[Stated exercise] Go through the listing and copy every line word for word.

--- Data ---

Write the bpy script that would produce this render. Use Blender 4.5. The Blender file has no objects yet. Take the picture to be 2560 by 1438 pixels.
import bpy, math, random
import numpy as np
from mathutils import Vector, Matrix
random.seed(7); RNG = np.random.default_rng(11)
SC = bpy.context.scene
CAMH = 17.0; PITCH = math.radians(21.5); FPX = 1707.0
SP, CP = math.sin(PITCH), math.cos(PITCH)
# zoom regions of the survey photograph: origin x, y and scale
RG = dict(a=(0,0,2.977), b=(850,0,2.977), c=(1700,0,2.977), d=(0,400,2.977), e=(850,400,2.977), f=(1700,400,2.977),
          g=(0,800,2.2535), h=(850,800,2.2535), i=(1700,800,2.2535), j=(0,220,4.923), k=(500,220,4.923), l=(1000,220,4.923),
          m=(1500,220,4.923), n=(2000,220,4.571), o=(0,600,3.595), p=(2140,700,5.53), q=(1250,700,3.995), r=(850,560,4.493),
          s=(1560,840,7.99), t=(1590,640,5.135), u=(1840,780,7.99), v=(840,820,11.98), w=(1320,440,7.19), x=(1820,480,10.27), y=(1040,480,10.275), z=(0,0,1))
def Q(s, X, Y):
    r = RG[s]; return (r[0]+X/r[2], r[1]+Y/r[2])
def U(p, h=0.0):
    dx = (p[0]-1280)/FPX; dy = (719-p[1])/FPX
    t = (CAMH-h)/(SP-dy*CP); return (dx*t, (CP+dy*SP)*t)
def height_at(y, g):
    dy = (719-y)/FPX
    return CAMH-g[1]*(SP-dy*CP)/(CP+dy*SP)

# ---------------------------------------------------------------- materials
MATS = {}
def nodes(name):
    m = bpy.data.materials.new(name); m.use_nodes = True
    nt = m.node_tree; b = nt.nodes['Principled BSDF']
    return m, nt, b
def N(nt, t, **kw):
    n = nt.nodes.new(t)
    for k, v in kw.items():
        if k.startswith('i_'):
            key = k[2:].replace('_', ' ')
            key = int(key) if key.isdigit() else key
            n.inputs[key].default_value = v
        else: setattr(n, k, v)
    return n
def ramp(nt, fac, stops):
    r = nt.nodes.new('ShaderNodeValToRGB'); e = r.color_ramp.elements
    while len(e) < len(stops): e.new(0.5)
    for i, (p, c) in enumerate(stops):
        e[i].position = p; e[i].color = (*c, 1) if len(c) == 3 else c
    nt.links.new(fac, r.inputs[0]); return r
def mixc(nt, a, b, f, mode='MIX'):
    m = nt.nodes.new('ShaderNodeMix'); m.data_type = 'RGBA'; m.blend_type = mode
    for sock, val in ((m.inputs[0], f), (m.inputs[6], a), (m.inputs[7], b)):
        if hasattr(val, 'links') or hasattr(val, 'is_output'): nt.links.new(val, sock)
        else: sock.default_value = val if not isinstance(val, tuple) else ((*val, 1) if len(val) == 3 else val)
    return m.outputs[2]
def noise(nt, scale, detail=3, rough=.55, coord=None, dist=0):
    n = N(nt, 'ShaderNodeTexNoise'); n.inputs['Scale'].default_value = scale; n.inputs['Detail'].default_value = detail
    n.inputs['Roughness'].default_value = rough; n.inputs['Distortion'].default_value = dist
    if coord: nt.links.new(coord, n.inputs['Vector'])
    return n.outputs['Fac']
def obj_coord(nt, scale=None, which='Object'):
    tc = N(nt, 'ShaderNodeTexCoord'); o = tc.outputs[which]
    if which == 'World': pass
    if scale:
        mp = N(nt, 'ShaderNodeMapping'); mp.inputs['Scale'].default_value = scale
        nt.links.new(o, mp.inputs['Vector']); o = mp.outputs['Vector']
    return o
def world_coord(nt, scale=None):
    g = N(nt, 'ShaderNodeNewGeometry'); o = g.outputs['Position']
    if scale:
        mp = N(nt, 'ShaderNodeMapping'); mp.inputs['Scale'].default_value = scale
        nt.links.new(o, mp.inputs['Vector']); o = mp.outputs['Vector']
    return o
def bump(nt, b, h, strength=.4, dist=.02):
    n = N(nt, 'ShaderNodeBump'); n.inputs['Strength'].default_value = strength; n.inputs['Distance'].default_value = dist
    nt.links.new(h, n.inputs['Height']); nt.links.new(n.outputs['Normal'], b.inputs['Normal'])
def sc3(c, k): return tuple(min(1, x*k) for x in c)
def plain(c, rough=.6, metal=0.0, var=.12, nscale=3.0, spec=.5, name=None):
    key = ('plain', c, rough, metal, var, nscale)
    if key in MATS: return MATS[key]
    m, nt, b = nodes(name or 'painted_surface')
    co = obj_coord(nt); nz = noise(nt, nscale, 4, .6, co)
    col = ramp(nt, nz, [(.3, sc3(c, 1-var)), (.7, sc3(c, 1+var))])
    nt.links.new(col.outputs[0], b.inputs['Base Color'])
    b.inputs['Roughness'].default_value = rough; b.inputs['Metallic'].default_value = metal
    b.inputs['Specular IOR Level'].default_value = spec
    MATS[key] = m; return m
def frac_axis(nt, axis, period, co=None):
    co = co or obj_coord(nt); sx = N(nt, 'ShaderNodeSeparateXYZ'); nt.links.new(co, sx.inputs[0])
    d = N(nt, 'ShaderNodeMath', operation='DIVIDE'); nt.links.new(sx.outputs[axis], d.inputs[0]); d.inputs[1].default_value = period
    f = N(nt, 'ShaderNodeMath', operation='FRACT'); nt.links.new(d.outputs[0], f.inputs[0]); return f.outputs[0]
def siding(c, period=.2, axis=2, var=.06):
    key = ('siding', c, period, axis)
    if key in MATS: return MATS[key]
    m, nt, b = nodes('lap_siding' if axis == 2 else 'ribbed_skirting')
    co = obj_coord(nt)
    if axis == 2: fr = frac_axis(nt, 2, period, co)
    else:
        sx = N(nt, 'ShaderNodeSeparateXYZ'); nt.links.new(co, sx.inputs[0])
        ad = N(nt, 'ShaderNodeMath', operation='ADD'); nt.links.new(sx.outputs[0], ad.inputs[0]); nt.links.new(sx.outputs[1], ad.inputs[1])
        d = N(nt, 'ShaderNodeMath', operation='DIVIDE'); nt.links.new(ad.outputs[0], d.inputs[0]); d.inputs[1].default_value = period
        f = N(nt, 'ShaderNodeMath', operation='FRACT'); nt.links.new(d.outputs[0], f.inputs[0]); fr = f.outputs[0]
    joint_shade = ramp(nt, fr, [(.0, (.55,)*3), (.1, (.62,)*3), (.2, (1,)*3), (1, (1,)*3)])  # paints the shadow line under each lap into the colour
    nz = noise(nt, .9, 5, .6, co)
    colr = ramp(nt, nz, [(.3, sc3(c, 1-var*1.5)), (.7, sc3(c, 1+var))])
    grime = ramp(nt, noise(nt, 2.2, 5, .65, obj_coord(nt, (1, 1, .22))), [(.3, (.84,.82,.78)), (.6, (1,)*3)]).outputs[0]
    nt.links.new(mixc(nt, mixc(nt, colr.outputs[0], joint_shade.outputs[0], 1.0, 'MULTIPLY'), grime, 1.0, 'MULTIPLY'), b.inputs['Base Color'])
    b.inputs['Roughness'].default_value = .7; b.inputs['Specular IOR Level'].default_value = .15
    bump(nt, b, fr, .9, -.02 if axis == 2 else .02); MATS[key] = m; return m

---

[Complete answer]
Write the bpy script that would produce this render. Use Blender 4.5. The Blender file has no objects yet. Take the picture to be 2560 by 1438 pixels.
import bpy, math, random
import numpy as np
from mathutils import Vector, Matrix
random.seed(7); RNG = np.random.default_rng(11)
SC = bpy.context.scene
CAMH = 17.0; PITCH = math.radians(21.5); FPX = 1707.0
SP, CP = math.sin(PITCH), math.cos(PITCH)
# zoom regions of the survey photograph: origin x, y and scale
RG = dict(a=(0,0,2.977), b=(850,0,2.977), c=(1700,0,2.977), d=(0,400,2.977), e=(850,400,2.977), f=(1700,400,2.977),
          g=(0,800,2.2535), h=(850,800,2.2535), i=(1700,800,2.2535), j=(0,220,4.923), k=(500,220,4.923), l=(1000,220,4.923),
          m=(1500,220,4.923), n=(2000,220,4.571), o=(0,600,3.595), p=(2140,700,5.53), q=(1250,700,3.995), r=(850,560,4.493),
          s=(1560,840,7.99), t=(1590,640,5.135), u=(1840,780,7.99), v=(840,820,11.98), w=(1320,440,7.19), x=(1820,480,10.27), y=(1040,480,10.275), z=(0,0,1))
def Q(s, X, Y):
    r = RG[s]; return (r[0]+X/r[2], r[1]+Y/r[2])
def U(p, h=0.0):
    dx = (p[0]-1280)/FPX; dy = (719-p[1])/FPX
    t = (CAMH-h)/(SP-dy*CP); return (dx*t, (CP+dy*SP)*t)
def height_at(y, g):
    dy = (719-y)/FPX
    return CAMH-g[1]*(SP-dy*CP)/(CP+dy*SP)

# ---------------------------------------------------------------- materials
MATS = {}
def nodes(name):
    m = bpy.data.materials.new(name); m.use_nodes = True
    nt = m.node_tree; b = nt.nodes['Principled BSDF']
    return m, nt, b
def N(nt, t, **kw):
    n = nt.nodes.new(t)
    for k, v in kw.items():
        if k.startswith('i_'):
            key = k[2:].replace('_', ' ')
            key = int(key) if key.isdigit() else key
            n.inputs[key].default_value = v
        else: setattr(n, k, v)
    return n
def ramp(nt, fac, stops):
    r = nt.nodes.new('ShaderNodeValToRGB'); e = r.color_ramp.elements
    while len(e) < len(stops): e.new(0.5)
    for i, (p, c) in enumerate(stops):
        e[i].position = p; e[i].color = (*c, 1) if len(c) == 3 else c
    nt.links.new(fac, r.inputs[0]); return r
def mixc(nt, a, b, f, mode='MIX'):
    m = nt.nodes.new('ShaderNodeMix'); m.data_type = 'RGBA'; m.blend_type = mode
    for sock, val in ((m.inputs[0], f), (m.inputs[6], a), (m.inputs[7], b)):
        if hasattr(val, 'links') or hasattr(val, 'is_output'): nt.links.new(val, sock)
        else: sock.default_value = val if not isinstance(val, tuple) else ((*val, 1) if len(val) == 3 else val)
    return m.outputs[2]
def noise(nt, scale, detail=3, rough=.55, coord=None, dist=0):
    n = N(nt, 'ShaderNodeTexNoise'); n.inputs['Scale'].default_value = scale; n.inputs['Detail'].default_value = detail
    n.inputs['Roughness'].default_value = rough; n.inputs['Distortion'].default_value = dist
    if coord: nt.links.new(coord, n.inputs['Vector'])
    return n.outputs['Fac']
def obj_coord(nt, scale=None, which='Object'):
    tc = N(nt, 'ShaderNodeTexCoord'); o = tc.outputs[which]
    if which == 'World': pass
    if scale:
        mp = N(nt, 'ShaderNodeMapping'); mp.inputs['Scale'].default_value = scale
        nt.links.new(o, mp.inputs['Vector']); o = mp.outputs['Vector']
    return o
def world_coord(nt, scale=None):
    g = N(nt, 'ShaderNodeNewGeometry'); o = g.outputs['Position']
    if scale:
        mp = N(nt, 'ShaderNodeMapping'); mp.inputs['Scale'].default_value = scale
        nt.links.new(o, mp.inputs['Vector']); o = mp.outputs['Vector']
    return o
def bump(nt, b, h, strength=.4, dist=.02):
    n = N(nt, 'ShaderNodeBump'); n.inputs['Strength'].default_value = strength; n.inputs['Distance'].default_value = dist
    nt.links.new(h, n.inputs['Height']); nt.links.new(n.outputs['Normal'], b.inputs['Normal'])
def sc3(c, k): return tuple(min(1, x*k) for x in c)
def plain(c, rough=.6, metal=0.0, var=.12, nscale=3.0, spec=.5, name=None):
    key = ('plain', c, rough, metal, var, nscale)
    if key in MATS: return MATS[key]
    m, nt, b = nodes(name or 'painted_surface')
    co = obj_coord(nt); nz = noise(nt, nscale, 4, .6, co)
    col = ramp(nt, nz, [(.3, sc3(c, 1-var)), (.7, sc3(c, 1+var))])
    nt.links.new(col.outputs[0], b.inputs['Base Color'])
    b.inputs['Roughness'].default_value = rough; b.inputs['Metallic'].default_value = metal
    b.inputs['Specular IOR Level'].default_value = spec
    MATS[key] = m; return m
def frac_axis(nt, axis, period, co=None):
    co = co or obj_coord(nt); sx = N(nt, 'ShaderNodeSeparateXYZ'); nt.links.new(co, sx.inputs[0])
    d = N(nt, 'ShaderNodeMath', operation='DIVIDE'); nt.links.new(sx.outputs[axis], d.inputs[0]); d.inputs[1].default_value = period
    f = N(nt, 'ShaderNodeMath', operation='FRACT'); nt.links.new(d.outputs[0], f.inputs[0]); return f.outputs[0]
def siding(c, period=.2, axis=2, var=.06):
    key = ('siding', c, period, axis)
    if key in MATS: return MATS[key]
    m, nt, b = nodes('lap_siding' if axis == 2 else 'ribbed_skirting')
    co = obj_coord(nt)
    if axis == 2: fr = frac_axis(nt, 2, period, co)
    else:
        sx = N(nt, 'ShaderNodeSeparateXYZ'); nt.links.new(co, sx.inputs[0])
        ad = N(nt, 'ShaderNodeMath', operation='ADD'); nt.links.new(sx.outputs[0], ad.inputs[0]); nt.links.new(sx.outputs[1], ad.inputs[1])
        d = N(nt, 'ShaderNodeMath', operation='DIVIDE'); nt.links.new(ad.outputs[0], d.inputs[0]); d.inputs[1].default_value = period
        f = N(nt, 'ShaderNodeMath', operation='FRACT'); nt.links.new(d.outputs[0], f.inputs[0]); fr = f.outputs[0]
    joint_shade = ramp(nt, fr, [(.0, (.55,)*3), (.1, (.62,)*3), (.2, (1,)*3), (1, (1,)*3)])  # paints the shadow line under each lap into the colour
    nz = noise(nt, .9, 5, .6, co)
    colr = ramp(nt, nz, [(.3, sc3(c, 1-var*1.5)), (.7, sc3(c, 1+var))])
    grime = ramp(nt, noise(nt, 2.2, 5, .65, obj_coord(nt, (1, 1, .22))), [(.3, (.84,.82,.78)), (.6, (1,)*3)]).outputs[0]
    nt.links.new(mixc(nt, mixc(nt, colr.outputs[0], joint_shade.outputs[0], 1.0, 'MULTIPLY'), grime, 1.0, 'MULTIPLY'), b.inputs['Base Color'])
    b.inputs['Roughness'].default_value = .7; b.inputs['Specular IOR Level'].default_value = .15
    bump(nt, b, fr, .9, -.02 if axis == 2 else .02); MATS[key] = m; return m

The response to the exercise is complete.